Interesting idea. Is the physics really OK on this one? It sounds dodgy. I
don't follow the author's attempt to keep Newton's third. What if there
were no charged matter in the direction of the escaping fields? If there
were charged matter, would it not make a difference if it was mainly
negative or positive? The magnetic forces would be in opposite directions
for opposite charges. If there were no charged matter moving relative to
the electromagnets, there would again be no possibility of future magnetic
forces making up lost momentum. Does the concept depend on the statistical
distribution of charge and velocity throughout the universe surrounding the
magic drive? Surely the principle of reaction is not statistical in the
sense thermodynamics is. I have a few other points. Timothy wrote:

>Magnetic fields is just EM-radiation, usually magnetic fields are very low
>frequency radiation, in some cases almost non-alternating. In any case
>photons are exchanged.
>So you  could just as well (even better) use a laser to generate "local
>momentum".

How would you make a laser pull? Lasers, indeed all real photons, only
push. The force on the target would be cancelled by the reaction to the
laser emission in the emitter, and the system would experince no net force.
With pulling virtual photons, the idea seems to imply an odd free lunch -
the action and reaction are in the same direction. But we still pay for
it...

I think Kevin made a good point about the second electromagnet's field
interacting with the first electromagnet by inducung a current in it. I
don't think that shielding it with a superconductor would help - a current
would be induced in the superconductor, and you would still have your
unwanted reaction force. It would be like a bar magnet hovering over the
eddy currents it produces in a superconductor.

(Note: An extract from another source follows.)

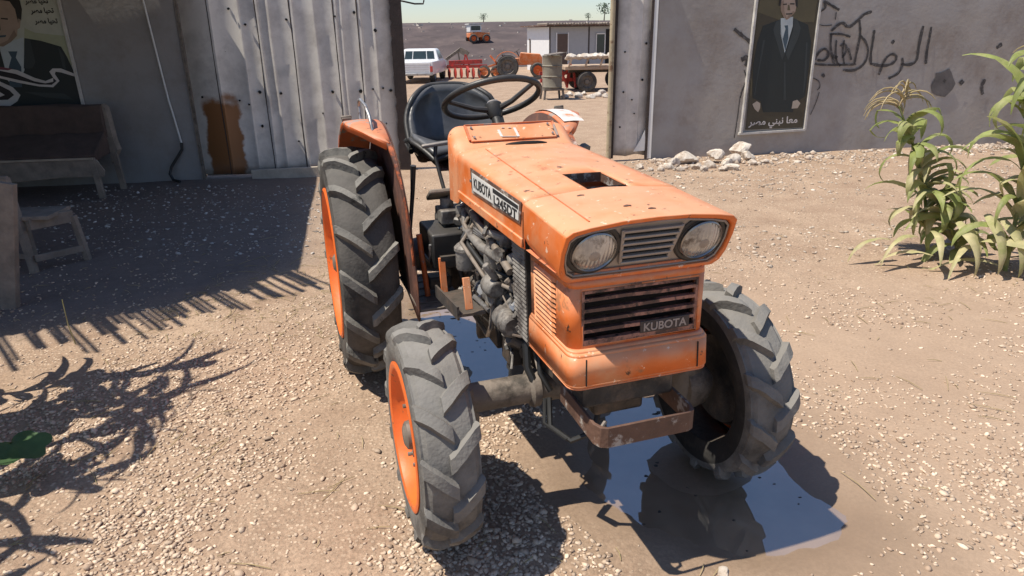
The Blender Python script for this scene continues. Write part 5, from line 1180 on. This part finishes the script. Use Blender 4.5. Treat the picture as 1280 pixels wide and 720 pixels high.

My final point is that if the system doesn't violate Newton's Third Law,
what's the point of it? Its not really a 'stellar drive' (how did
reactionless drives get that name?) at all. I assume the point of a
reactionless drive is to save a starship from using up its energy on
reaction mass - one would prefer that it convert all its stored energy into
KE for itself. But if the magnetic fields created eventually do accelerate
a distant 'reaction mass', no energy has been saved. So is the concept
really helpful for us?

Just out of interest, is there any way of focussing virtual photons to
concentrate a magnetic field in one direction? I doubt it's possible
without making the photons real first.